Dan Finnegan said...

Great post, Paul. Best wishes to you and Marion for the new year!

Unknown said...

Happy New Year! I feel for you Paul, pricing is impossible I think because what a pot is worth will vary from person to person. But yes, I would say you could easily boost your prices and certainly for for one offs. We can't all be as frugal as Cardew, washing in rivers and all that!

Stephen said...

It sounds as though you are nearing the 'peak' of your potteries potential.

You can certainly find the optimum pricing with a little work and if you have decided that you do not want to pursue additional production with added staff then once you are working as many hours as you are willing and have optimized your production techniques to your personal limits, then what you have is going to be what you have.

There are some realities to these decisions that I didn't detect in your blog post however.

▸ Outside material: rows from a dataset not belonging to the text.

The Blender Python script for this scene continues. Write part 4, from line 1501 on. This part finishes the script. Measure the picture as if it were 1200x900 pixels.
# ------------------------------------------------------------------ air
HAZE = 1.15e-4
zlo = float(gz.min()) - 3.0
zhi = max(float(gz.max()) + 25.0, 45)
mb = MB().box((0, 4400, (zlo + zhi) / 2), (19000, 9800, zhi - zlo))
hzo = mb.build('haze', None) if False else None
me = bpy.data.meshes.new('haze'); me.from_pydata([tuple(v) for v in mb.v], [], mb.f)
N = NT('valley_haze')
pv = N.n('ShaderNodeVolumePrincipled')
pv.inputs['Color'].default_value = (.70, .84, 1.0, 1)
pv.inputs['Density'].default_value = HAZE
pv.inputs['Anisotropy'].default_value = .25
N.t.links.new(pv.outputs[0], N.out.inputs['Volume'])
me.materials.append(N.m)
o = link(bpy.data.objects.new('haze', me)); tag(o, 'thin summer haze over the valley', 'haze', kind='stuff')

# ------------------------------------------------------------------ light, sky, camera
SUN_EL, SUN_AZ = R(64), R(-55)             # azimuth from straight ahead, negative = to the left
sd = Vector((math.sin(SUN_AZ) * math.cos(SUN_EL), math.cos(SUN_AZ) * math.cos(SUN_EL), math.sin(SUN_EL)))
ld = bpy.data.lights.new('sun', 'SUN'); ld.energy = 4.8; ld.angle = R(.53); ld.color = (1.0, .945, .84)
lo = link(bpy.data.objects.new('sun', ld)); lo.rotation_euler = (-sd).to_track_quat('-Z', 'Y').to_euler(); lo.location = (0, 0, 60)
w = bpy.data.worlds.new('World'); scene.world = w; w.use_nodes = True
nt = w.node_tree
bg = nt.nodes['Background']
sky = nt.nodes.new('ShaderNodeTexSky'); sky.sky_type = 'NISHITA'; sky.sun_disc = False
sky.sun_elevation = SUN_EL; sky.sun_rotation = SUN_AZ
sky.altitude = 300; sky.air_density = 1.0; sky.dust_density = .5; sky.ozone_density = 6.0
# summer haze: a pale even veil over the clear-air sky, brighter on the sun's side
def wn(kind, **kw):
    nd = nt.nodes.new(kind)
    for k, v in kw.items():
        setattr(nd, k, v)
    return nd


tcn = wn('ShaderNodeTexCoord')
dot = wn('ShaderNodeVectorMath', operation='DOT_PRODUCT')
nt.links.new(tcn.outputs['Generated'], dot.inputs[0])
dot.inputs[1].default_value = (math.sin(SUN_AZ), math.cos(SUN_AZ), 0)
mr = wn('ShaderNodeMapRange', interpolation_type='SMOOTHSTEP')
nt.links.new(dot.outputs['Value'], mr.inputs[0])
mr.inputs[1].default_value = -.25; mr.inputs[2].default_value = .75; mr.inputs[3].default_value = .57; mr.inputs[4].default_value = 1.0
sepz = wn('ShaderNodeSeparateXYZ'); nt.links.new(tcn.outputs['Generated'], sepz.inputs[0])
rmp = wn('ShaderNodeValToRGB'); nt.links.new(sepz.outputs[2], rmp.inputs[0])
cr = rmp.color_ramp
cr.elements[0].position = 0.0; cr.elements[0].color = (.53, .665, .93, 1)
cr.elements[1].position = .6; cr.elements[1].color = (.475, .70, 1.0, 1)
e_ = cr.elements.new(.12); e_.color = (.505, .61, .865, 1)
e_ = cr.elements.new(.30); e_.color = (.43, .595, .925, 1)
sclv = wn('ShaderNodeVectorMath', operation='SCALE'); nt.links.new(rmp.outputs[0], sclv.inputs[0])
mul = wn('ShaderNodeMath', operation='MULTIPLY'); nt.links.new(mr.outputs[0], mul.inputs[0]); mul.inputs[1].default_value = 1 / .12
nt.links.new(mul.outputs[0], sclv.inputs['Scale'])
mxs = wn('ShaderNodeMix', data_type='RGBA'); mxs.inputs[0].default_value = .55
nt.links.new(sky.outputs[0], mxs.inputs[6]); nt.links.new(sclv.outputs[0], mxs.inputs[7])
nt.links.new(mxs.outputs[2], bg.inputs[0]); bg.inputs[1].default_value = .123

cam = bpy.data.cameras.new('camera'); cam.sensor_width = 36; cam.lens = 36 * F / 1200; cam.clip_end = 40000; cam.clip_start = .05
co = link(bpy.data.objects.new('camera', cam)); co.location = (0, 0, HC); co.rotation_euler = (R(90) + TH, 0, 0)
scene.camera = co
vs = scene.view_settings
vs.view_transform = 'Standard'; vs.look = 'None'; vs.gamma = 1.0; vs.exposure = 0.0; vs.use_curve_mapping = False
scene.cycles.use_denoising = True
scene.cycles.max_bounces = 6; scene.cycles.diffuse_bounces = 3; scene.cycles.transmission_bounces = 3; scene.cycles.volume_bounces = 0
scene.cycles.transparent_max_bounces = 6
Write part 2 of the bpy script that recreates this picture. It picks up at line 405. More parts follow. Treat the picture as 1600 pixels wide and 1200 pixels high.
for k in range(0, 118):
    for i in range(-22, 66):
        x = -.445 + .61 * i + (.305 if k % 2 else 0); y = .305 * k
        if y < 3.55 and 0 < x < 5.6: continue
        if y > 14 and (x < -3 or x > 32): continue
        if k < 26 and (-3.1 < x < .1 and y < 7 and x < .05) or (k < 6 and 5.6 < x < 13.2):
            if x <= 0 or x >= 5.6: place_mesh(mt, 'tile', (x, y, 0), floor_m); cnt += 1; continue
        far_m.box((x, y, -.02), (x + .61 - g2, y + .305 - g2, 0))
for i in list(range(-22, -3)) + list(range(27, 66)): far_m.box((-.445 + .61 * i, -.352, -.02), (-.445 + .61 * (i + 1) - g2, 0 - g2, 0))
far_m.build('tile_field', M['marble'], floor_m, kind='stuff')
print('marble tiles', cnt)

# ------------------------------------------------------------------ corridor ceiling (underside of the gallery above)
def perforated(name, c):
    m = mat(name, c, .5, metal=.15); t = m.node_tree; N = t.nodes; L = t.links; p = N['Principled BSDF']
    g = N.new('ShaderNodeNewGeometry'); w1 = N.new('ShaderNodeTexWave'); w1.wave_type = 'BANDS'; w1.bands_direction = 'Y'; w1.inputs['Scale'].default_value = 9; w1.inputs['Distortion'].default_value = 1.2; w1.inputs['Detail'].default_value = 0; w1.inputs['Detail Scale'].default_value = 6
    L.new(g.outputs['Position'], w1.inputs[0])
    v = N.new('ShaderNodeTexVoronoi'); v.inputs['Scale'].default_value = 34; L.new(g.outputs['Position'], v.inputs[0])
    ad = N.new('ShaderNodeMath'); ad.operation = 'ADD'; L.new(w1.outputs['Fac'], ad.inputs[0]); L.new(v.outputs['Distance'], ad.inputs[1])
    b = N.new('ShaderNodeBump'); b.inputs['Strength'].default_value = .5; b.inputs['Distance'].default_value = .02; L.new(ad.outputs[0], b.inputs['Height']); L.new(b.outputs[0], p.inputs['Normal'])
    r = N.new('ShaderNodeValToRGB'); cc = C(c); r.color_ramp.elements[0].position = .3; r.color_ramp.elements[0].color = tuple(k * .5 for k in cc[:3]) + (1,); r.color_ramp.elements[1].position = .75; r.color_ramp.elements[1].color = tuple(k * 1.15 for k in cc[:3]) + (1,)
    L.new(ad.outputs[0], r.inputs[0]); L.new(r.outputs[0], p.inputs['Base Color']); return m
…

The most notable being that your pottery can never really become an independent business with this approach. If you get sick, hurt or even pass away, the pottery likely will be closed. If you remain healthy and productive as you age then it will likely just wind down as you do over the years. Since the business will not have any real value beyond equipment to another owner you have nothing to sell down the road should you ever need or want to.

I personally would recommend your consider your artistic and profession journey to be independent of the pottery itself if you in fact want to build a business that can be independent of any individual and have real and growing value to you and your family that transcends your ability to pot. This alternative approach means building a pottery that can provide a rewarding place for many potters to work and create and the pottery can produce a collective body of work that boast of your vision and those that work along side you.

Dixie Nichols said...

This is how I see pricing. If you are not an artist then the way to go is to develop some commercial pieces, hone down the cost of those, which means letting go of the vigor of the piece and having it reproduced somewhere where labour is a lot cheaper than the uk.

If your are an artist then cut the quantity, up the quality, follow your inner eye and as Cardew says "An artist has to find and create his own public. If he follows his own convictions his public will sooner or later come to him, and he can work for them while at the same time satisfying himself, making pots in the way they should be made"

So I think you are dead right, head down, loose the employees, and make the very best individual pieces you can and price them high Nobody needs to buy art, there is no moral problem. Your sales will be far fewer but each sale will bring significant income. And as your reputation increases your prices will balloon.

There will be people who don't buy because they can't afford to. There will be people who don't buy because they don't like the work enough and there will be people who believe in you and aspire to owning one of your pieces and will buy one whenever they can. You will know who they are after their first purchase and you will make a habit of tempting them with your new lovelies That most certainly is an excellent business.

I don't agree with Stephen at all you can pot into great old age and if you are good its your not yet sold pieces which will bump up your pension, the second you stop making they become even more desirable.